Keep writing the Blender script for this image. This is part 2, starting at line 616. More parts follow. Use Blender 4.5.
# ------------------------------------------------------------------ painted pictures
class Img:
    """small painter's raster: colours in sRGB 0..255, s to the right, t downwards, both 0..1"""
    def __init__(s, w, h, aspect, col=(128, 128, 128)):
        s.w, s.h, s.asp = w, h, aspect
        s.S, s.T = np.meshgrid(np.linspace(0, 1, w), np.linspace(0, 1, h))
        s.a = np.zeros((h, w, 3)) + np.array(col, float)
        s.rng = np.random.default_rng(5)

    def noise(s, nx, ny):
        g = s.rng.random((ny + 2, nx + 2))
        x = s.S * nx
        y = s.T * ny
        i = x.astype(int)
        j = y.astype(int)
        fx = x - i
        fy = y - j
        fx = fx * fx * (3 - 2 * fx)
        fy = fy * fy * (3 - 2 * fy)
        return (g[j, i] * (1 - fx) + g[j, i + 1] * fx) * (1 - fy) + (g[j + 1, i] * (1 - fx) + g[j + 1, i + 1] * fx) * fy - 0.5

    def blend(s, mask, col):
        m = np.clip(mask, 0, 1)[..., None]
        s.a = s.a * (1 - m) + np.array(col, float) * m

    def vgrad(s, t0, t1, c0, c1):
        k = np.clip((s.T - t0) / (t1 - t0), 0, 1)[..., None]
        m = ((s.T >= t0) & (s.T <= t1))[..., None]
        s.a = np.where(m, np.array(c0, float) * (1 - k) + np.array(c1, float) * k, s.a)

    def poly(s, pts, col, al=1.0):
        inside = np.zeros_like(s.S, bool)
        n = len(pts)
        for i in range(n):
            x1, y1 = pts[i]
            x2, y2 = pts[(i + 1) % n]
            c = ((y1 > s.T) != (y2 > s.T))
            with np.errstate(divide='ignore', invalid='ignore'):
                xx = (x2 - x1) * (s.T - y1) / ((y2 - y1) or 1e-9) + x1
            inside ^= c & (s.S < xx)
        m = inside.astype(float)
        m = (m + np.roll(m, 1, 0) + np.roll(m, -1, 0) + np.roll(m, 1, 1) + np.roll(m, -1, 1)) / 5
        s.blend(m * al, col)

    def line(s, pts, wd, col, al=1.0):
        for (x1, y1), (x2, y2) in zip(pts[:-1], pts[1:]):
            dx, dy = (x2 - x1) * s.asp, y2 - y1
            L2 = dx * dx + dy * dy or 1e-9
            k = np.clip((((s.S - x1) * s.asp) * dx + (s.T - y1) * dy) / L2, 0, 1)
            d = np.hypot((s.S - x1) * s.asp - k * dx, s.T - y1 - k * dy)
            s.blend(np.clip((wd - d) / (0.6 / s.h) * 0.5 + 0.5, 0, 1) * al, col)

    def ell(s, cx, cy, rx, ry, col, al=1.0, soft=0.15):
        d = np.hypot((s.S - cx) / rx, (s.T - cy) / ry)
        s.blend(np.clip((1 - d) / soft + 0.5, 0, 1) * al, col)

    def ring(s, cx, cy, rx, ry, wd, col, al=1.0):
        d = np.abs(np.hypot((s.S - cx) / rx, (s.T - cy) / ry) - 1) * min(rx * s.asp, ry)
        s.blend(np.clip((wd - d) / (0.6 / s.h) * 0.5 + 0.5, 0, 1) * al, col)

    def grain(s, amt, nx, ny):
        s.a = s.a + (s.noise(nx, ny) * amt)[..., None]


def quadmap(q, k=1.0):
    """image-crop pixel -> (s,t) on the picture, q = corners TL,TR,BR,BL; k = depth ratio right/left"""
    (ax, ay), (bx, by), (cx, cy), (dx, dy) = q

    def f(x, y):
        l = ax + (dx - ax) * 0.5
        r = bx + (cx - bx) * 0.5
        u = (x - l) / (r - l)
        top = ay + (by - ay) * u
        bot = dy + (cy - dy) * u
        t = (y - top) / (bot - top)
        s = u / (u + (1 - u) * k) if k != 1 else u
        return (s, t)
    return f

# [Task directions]
Set down the listing in full, keeping every word exactly as it is.

# [Answer below]
Keep writing the Blender script for this image. This is part 2, starting at line 616. More parts follow. Use Blender 4.5.
# ------------------------------------------------------------------ painted pictures
class Img:
    """small painter's raster: colours in sRGB 0..255, s to the right, t downwards, both 0..1"""
    def __init__(s, w, h, aspect, col=(128, 128, 128)):
        s.w, s.h, s.asp = w, h, aspect
        s.S, s.T = np.meshgrid(np.linspace(0, 1, w), np.linspace(0, 1, h))
        s.a = np.zeros((h, w, 3)) + np.array(col, float)
        s.rng = np.random.default_rng(5)

    def noise(s, nx, ny):
        g = s.rng.random((ny + 2, nx + 2))
        x = s.S * nx
        y = s.T * ny
        i = x.astype(int)
        j = y.astype(int)
        fx = x - i
        fy = y - j
        fx = fx * fx * (3 - 2 * fx)
        fy = fy * fy * (3 - 2 * fy)
        return (g[j, i] * (1 - fx) + g[j, i + 1] * fx) * (1 - fy) + (g[j + 1, i] * (1 - fx) + g[j + 1, i + 1] * fx) * fy - 0.5

    def blend(s, mask, col):
        m = np.clip(mask, 0, 1)[..., None]
        s.a = s.a * (1 - m) + np.array(col, float) * m

    def vgrad(s, t0, t1, c0, c1):
        k = np.clip((s.T - t0) / (t1 - t0), 0, 1)[..., None]
        m = ((s.T >= t0) & (s.T <= t1))[..., None]
        s.a = np.where(m, np.array(c0, float) * (1 - k) + np.array(c1, float) * k, s.a)

    def poly(s, pts, col, al=1.0):
        inside = np.zeros_like(s.S, bool)
        n = len(pts)
        for i in range(n):
            x1, y1 = pts[i]
            x2, y2 = pts[(i + 1) % n]
            c = ((y1 > s.T) != (y2 > s.T))
            with np.errstate(divide='ignore', invalid='ignore'):
                xx = (x2 - x1) * (s.T - y1) / ((y2 - y1) or 1e-9) + x1
            inside ^= c & (s.S < xx)
        m = inside.astype(float)
        m = (m + np.roll(m, 1, 0) + np.roll(m, -1, 0) + np.roll(m, 1, 1) + np.roll(m, -1, 1)) / 5
        s.blend(m * al, col)

    def line(s, pts, wd, col, al=1.0):
        for (x1, y1), (x2, y2) in zip(pts[:-1], pts[1:]):
            dx, dy = (x2 - x1) * s.asp, y2 - y1
            L2 = dx * dx + dy * dy or 1e-9
            k = np.clip((((s.S - x1) * s.asp) * dx + (s.T - y1) * dy) / L2, 0, 1)
            d = np.hypot((s.S - x1) * s.asp - k * dx, s.T - y1 - k * dy)
            s.blend(np.clip((wd - d) / (0.6 / s.h) * 0.5 + 0.5, 0, 1) * al, col)

    def ell(s, cx, cy, rx, ry, col, al=1.0, soft=0.15):
        d = np.hypot((s.S - cx) / rx, (s.T - cy) / ry)
        s.blend(np.clip((1 - d) / soft + 0.5, 0, 1) * al, col)

    def ring(s, cx, cy, rx, ry, wd, col, al=1.0):
        d = np.abs(np.hypot((s.S - cx) / rx, (s.T - cy) / ry) - 1) * min(rx * s.asp, ry)
        s.blend(np.clip((wd - d) / (0.6 / s.h) * 0.5 + 0.5, 0, 1) * al, col)

    def grain(s, amt, nx, ny):
        s.a = s.a + (s.noise(nx, ny) * amt)[..., None]


def quadmap(q, k=1.0):
    """image-crop pixel -> (s,t) on the picture, q = corners TL,TR,BR,BL; k = depth ratio right/left"""
    (ax, ay), (bx, by), (cx, cy), (dx, dy) = q

    def f(x, y):
        l = ax + (dx - ax) * 0.5
        r = bx + (cx - bx) * 0.5
        u = (x - l) / (r - l)
        top = ay + (by - ay) * u
        bot = dy + (cy - dy) * u
        t = (y - top) / (bot - top)
        s = u / (u + (1 - u) * k) if k != 1 else u
        return (s, t)
    return f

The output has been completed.